== WHAT YOU ARE ASKED TO DO ==
Reproduce each line exactly.

== GIVEN DATA ==

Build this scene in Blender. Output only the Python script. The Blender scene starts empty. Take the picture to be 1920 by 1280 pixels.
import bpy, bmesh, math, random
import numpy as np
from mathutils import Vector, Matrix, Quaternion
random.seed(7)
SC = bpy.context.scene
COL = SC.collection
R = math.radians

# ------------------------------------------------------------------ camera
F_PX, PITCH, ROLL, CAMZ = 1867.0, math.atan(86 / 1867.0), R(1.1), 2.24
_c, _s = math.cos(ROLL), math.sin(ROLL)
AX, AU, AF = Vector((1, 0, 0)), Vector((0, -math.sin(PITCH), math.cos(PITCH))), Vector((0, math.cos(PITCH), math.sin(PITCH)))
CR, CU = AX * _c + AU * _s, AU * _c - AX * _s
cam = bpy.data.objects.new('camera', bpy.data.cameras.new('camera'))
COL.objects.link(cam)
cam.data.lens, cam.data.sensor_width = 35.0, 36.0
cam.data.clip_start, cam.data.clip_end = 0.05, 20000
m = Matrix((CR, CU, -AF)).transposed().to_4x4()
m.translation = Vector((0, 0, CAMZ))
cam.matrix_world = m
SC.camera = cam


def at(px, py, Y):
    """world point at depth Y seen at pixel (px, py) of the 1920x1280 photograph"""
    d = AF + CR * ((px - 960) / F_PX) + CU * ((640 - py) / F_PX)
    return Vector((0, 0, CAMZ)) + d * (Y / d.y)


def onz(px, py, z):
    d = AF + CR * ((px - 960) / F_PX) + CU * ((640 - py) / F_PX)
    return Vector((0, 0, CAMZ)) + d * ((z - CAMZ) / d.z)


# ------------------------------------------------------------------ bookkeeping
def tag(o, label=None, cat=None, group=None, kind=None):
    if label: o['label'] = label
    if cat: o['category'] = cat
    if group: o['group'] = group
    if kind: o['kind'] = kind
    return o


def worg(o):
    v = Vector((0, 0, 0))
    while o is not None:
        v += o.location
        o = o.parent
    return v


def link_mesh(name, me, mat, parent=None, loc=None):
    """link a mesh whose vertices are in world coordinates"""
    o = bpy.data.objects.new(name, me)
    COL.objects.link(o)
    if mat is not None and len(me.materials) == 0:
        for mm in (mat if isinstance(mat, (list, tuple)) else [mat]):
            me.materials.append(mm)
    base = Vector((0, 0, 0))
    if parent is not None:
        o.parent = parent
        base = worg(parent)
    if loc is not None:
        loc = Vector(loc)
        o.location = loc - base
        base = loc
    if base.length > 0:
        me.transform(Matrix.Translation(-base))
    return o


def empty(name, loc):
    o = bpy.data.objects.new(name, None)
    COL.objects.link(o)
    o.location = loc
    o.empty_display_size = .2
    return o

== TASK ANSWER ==
Build this scene in Blender. Output only the Python script. The Blender scene starts empty. Take the picture to be 1920 by 1280 pixels.
import bpy, bmesh, math, random
import numpy as np
from mathutils import Vector, Matrix, Quaternion
random.seed(7)
SC = bpy.context.scene
COL = SC.collection
R = math.radians

# ------------------------------------------------------------------ camera
F_PX, PITCH, ROLL, CAMZ = 1867.0, math.atan(86 / 1867.0), R(1.1), 2.24
_c, _s = math.cos(ROLL), math.sin(ROLL)
AX, AU, AF = Vector((1, 0, 0)), Vector((0, -math.sin(PITCH), math.cos(PITCH))), Vector((0, math.cos(PITCH), math.sin(PITCH)))
CR, CU = AX * _c + AU * _s, AU * _c - AX * _s
cam = bpy.data.objects.new('camera', bpy.data.cameras.new('camera'))
COL.objects.link(cam)
cam.data.lens, cam.data.sensor_width = 35.0, 36.0
cam.data.clip_start, cam.data.clip_end = 0.05, 20000
m = Matrix((CR, CU, -AF)).transposed().to_4x4()
m.translation = Vector((0, 0, CAMZ))
cam.matrix_world = m
SC.camera = cam


def at(px, py, Y):
    """world point at depth Y seen at pixel (px, py) of the 1920x1280 photograph"""
    d = AF + CR * ((px - 960) / F_PX) + CU * ((640 - py) / F_PX)
    return Vector((0, 0, CAMZ)) + d * (Y / d.y)


def onz(px, py, z):
    d = AF + CR * ((px - 960) / F_PX) + CU * ((640 - py) / F_PX)
    return Vector((0, 0, CAMZ)) + d * ((z - CAMZ) / d.z)


# ------------------------------------------------------------------ bookkeeping
def tag(o, label=None, cat=None, group=None, kind=None):
    if label: o['label'] = label
    if cat: o['category'] = cat
    if group: o['group'] = group
    if kind: o['kind'] = kind
    return o


def worg(o):
    v = Vector((0, 0, 0))
    while o is not None:
        v += o.location
        o = o.parent
    return v


def link_mesh(name, me, mat, parent=None, loc=None):
    """link a mesh whose vertices are in world coordinates"""
    o = bpy.data.objects.new(name, me)
    COL.objects.link(o)
    if mat is not None and len(me.materials) == 0:
        for mm in (mat if isinstance(mat, (list, tuple)) else [mat]):
            me.materials.append(mm)
    base = Vector((0, 0, 0))
    if parent is not None:
        o.parent = parent
        base = worg(parent)
    if loc is not None:
        loc = Vector(loc)
        o.location = loc - base
        base = loc
    if base.length > 0:
        me.transform(Matrix.Translation(-base))
    return o


def empty(name, loc):
    o = bpy.data.objects.new(name, None)
    COL.objects.link(o)
    o.location = loc
    o.empty_display_size = .2
    return o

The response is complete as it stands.